Tuesday, July 24, 2012

The Cat Who... Series, books 1-4 by Lilian Jackson Braun

Over the weekend, I reread the first four books in the Cat Who... series by Lilian Jackson Braun: The Cat Who Could Read Backward, The Cat Who Ate Danish Modern, The Cat Who Turned On and Off, and The Cat Who Saw Red. I first discovered this series when I was thirteen or fourteen, read all of the books that had been published at that time, and then kept up with the series until the author's demise a few years ago. Unfortunately, the series really jumped the shark somewhere along the way. I decided that a reread was in order, to see which (if any) of the books were worth keeping. These first four books definitely are.

The series is about Jim Qwilleran, a middle-aged journalist. After some life lessons learned the hard way (divorce, alcoholism, bankruptcy), he moves to an unnamed mid-western city and takes a job in the Features department of one of the city newspapers. His first assignment is the local art scene, despite the fact that he knows nothing about art. In The Cat Who Could Read Backwards, he acquires Koko, a male Siamese cat of unusual mental capabilities. In the second book, Yum Yum, a female Siamese, joins the family. Qwill has a reporter's curiosity and a longstanding interest in crime, so when he notices something fishy, he's always keen to investigate -- and, as in most cozy mysteries, crime seems to follow Qwilleran around!
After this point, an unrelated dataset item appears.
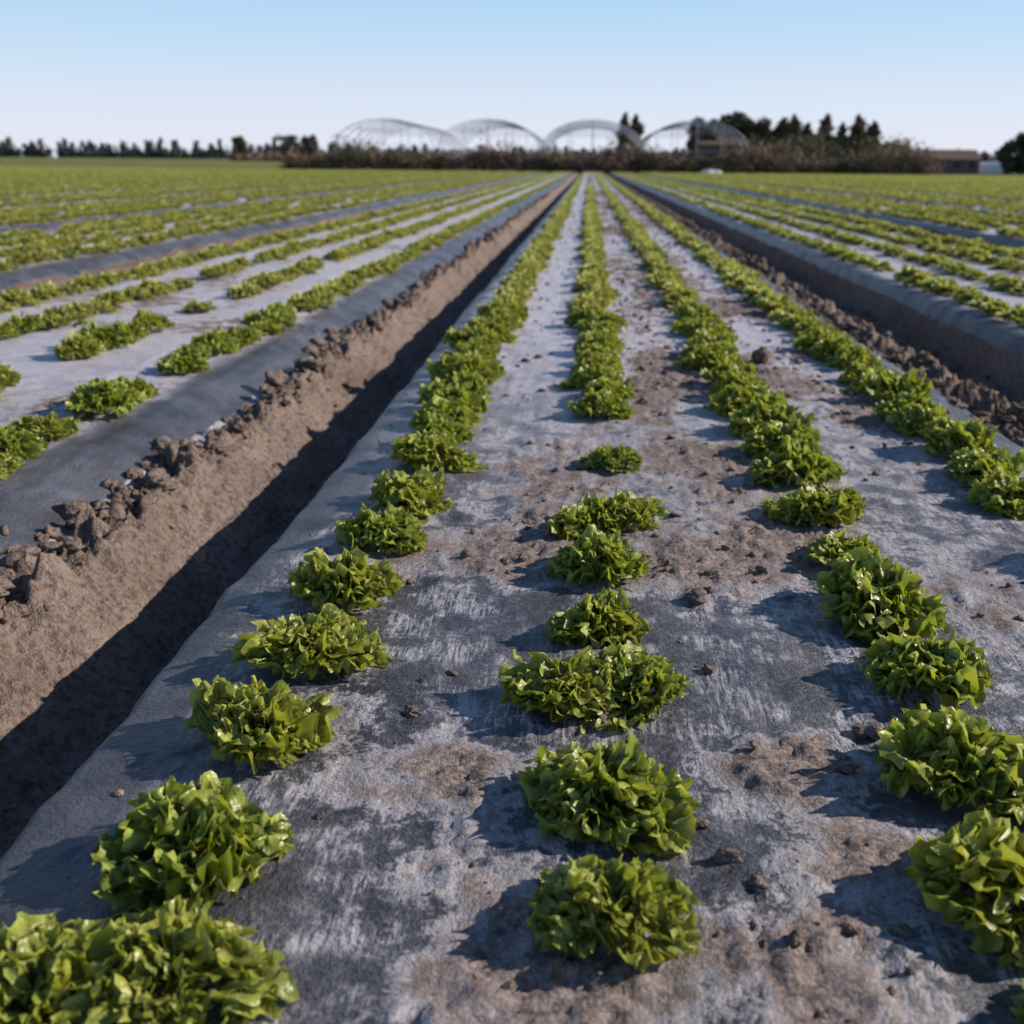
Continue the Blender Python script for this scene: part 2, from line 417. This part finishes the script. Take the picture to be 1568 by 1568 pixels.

Of these four books, the weakest is probably the first -- particularly in terms of the mystery. The most critically acclaimed, and possibly the strongest book of the series, is The Cat Who Saw Red. My personal favorite of the four is The Cat Who Turned On and Off. I'm not sure if it's the antiques district setting, the fact that the action takes place around Christmas, or just some indefinable something in it that appeals to me, but it's always been a favorite.

I find it interesting that my teenage self connected so strongly with this series. I'm more of a dog person than a cat person, and I certainly didn't have much in common with a middle-aged curmudgeon at the time (now maybe slightly more so, but without the divorce, et cetera). But the strength of the series is in the characters -- a veritable parade of interesting, full-fledged secondary characters -- and, to a lesser extent, the setting. I recommend at least the first several books of this series to anyone who enjoys cozy mysteries. If you're a cat lover, that's an added bonus, but if not, don't let that keep you away. While there is a story arc to Qwill's life that you can follow by reading the series in order, it's also possible to enjoy the books out of sequence, so The Cat Who Saw Red is a fine starting place if you don't want to start with book one.